Senior Voice -

By Sandra Scott
Senior Wire 

There are many reasons to visit historic cemeteries

 

Sandra Scott photo

Boothill Graveyard in Tombstone, Ariz., is a place of Old West legends.

Cemeteries might not seem like a likely place to visit as a tourist but they are. Some people visit cemeteries to pay homage to presidents, artists, poets and other influential individuals. Others go to admire the art and architecture, while still others find the beautifully landscaped gardens a place to reflect.

1. Arlington National Cemetery. The military cemetery located just across the Potomac River from Washington, D.C., is the most visited cemetery in the United States. It is the grave site of President John F. Kennedy and his wife, who wanted him buried there because "He belongs to the people." The Changing of the Guard at the tomb of the Unknown Soldiers has taken place every day without interruption since 1937.
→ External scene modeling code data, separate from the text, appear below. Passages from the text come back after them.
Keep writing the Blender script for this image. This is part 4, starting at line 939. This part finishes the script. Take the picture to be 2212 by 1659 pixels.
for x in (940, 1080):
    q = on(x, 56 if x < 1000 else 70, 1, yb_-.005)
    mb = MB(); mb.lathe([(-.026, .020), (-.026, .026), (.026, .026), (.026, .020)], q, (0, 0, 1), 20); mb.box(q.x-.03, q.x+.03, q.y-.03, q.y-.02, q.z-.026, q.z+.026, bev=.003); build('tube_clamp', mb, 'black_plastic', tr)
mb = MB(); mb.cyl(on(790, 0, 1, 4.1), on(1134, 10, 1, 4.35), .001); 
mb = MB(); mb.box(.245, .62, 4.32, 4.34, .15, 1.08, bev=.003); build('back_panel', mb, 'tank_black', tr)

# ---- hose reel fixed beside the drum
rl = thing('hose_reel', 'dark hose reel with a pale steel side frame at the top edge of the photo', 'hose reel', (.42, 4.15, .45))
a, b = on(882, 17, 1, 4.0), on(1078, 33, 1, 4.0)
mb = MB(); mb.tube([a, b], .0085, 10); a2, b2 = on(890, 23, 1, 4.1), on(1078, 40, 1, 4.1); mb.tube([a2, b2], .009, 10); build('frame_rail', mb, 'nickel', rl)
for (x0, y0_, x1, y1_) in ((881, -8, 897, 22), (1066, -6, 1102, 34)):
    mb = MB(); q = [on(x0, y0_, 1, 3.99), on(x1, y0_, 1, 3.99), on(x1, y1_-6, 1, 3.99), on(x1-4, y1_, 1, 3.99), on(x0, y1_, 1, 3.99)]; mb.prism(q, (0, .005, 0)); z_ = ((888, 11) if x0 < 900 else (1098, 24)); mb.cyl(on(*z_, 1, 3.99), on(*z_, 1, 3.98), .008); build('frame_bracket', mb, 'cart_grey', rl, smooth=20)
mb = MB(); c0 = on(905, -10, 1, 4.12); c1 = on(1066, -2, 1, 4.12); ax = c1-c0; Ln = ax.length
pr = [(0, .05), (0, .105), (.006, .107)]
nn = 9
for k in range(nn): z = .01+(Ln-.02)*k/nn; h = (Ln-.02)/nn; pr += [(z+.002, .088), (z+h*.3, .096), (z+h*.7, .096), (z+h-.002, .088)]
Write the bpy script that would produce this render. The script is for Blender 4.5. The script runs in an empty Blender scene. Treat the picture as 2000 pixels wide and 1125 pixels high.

2. Gettysburg National Cemetery. This Pennsylvania site is the final resting place for more than 3,500 Union soldiers killed in the Battle of Gettysburg, considered the turning point in the Civil War. There are numerous monuments including one to President Abraham Lincoln where on November 19, 1863, Lincoln gave his famous Gettysburg Address speech.

3. St. Louis Cemetery No. 1, New Orleans. There are many tours of this cemetery where, because of the high water table, the deceased are interred in above-ground, whitewashed crypts topped with statues. It is a stop on the African-American Heritage Trail. Many noted individuals are interred here including political figures and New Orleans' famous voodoo priestess Marie Laveau.

4. Colonial Park Cemetery. With live oaks draped in Spanish moss it is Savannah's oldest and most haunted cemetery. Savannah did not suffer the ravages of Gen. Sherman's march to the sea but the troops still left their mark. The soldiers changed the dates on dozens of headstones indicating that some of the interred lived 100s of years. According to Josiah Muir's stone he was 11 when he died and his son died the same year at the age of 12.

5. Lakeview Cemetery. The Cleveland, Ohio, cemetery is for Tiffany-lovers. It is home to the Wade Memorial Chapel and boasts of one of the few interiors in the world that was entirely designed by Louis Comfort Tiffany and his studio. The chapel is listed on the National Register of Historic Places.

6. Forest Lawn Cemetery. Architecture lovers will enjoy Buffalo's Forest Lawn Cemetery. It claims to be one of the world's finest outdoor museums with monuments, sculptures and mausoleums designed by great sculptors and architects including Frank Lloyd Wright's Blue Sky Mausoleum. It is just one of the distinguished architect's designs in the Buffalo area.

7. Woodlawn Cemetery. Most cemeteries are in tranquil, landscaped settings. The Woodlawn Cemetery in Bronx, New York, was one the earliest garden cemeteries in the United States. The curving road through the rolling hills passes by hundreds of mausoleums, many designed by noted architects. Irving Berlin, Herman Melville and Duke Ellington are just a few of the famous people interred there.

Sandra Scott photo

A licensed tour guide leads visitors through the St. Louis Cemetery No. 1 in New Orleans. Because of the high water table, bodies are entombed above-ground in crypts.

8. Hollywood Forever Cemetery. Starry-eyed travelers should visit Hollywood Forever Cemetery, the final resting place of many of Hollywood's greats. It is on the National Register of Historic Sites. Visit and pay your respects to Rudolph Valentino, Cecil B. DeMille and many more legends of the screen.

9. Lyndon B. Johnson National Historical Park. Some cemeteries are under the auspices of a local government while others are military and a few are private family cemeteries such as the Johnson Family Cemetery near Stonewall, Texas, which is now part of a national historic park. LBJ is buried in the same area where he was raised.

10. Boothill Graveyard. Those interested in the Old West should head to Tombstone, Arizona, where about 250 people "died with their boots on." Lester T. Moore, who died in the 1880s, has what is probably the most famous epitaph: "Here lies Lester Moore, four slugs from a 44, no Les no more."